THE controversial decision to axe 100 jobs from the Office for National Statistics in Titchfield is part of a broader government attack on Hampshire, an MP said today.

Mark Hoban said the jobs blow followed the scrapping of the multi-million-pound south Hampshire "supertram", the failure to upgrade the county's road network and cutbacks at Royal Navy bases on the south coast.

He said: "This decision is not about improving operations at the ONS - it is part of a broader attack on Hampshire.

"People in south Hampshire will be feeling beleaguered and sensing they have got a raw deal from the government."

The Fareham MP spoke out after the ONS revealed it was axing 100 jobs at its 1,100-employee centre in Titchfield.

Bosses said 200 posts would move to Newport by 2008 but another 100 jobs will transfer to Hampshire from London.

"Several hundred" new posts will be created in the run-up to Census 2011, the once-a-decade survey which looks at the lives of every man, woman and child in the UK, said an ONS spokesman.

National statistician Len Cook said the move was part of a plan to transform the ONS Titchfield centre into a European leader for population statistics.

As part of the shake-up, it will also focus on:

managing neighbourhood statistics

overseeing the growing number of sources used for statistics

looking after the team of people carrying out surveys across the UK.

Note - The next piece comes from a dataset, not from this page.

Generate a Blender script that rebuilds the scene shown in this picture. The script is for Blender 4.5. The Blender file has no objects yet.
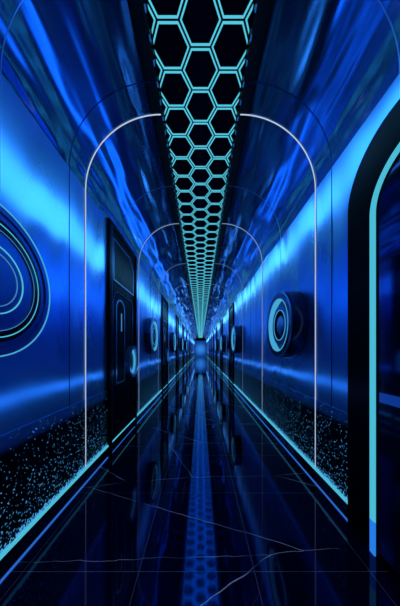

The ONS carried out the shake-up after Chancellor Gordon Brown revealed 20,030 civil service jobs would be shifted from London and the south-east to the regions as part of a £2.3 billion cost-cutting drive.

Mr Hoban, a Tory front-bencher, said staff at the ONS had been "betrayed" by the government.

He said: "This has been a roller-coaster ride for Titchfield employees. At the time of the Budget, they were told that all jobs at ONS would go.

"In April, they were given assurances that the jobs were safe. Then, in July, Gordon Brown threw those assurances out of the window."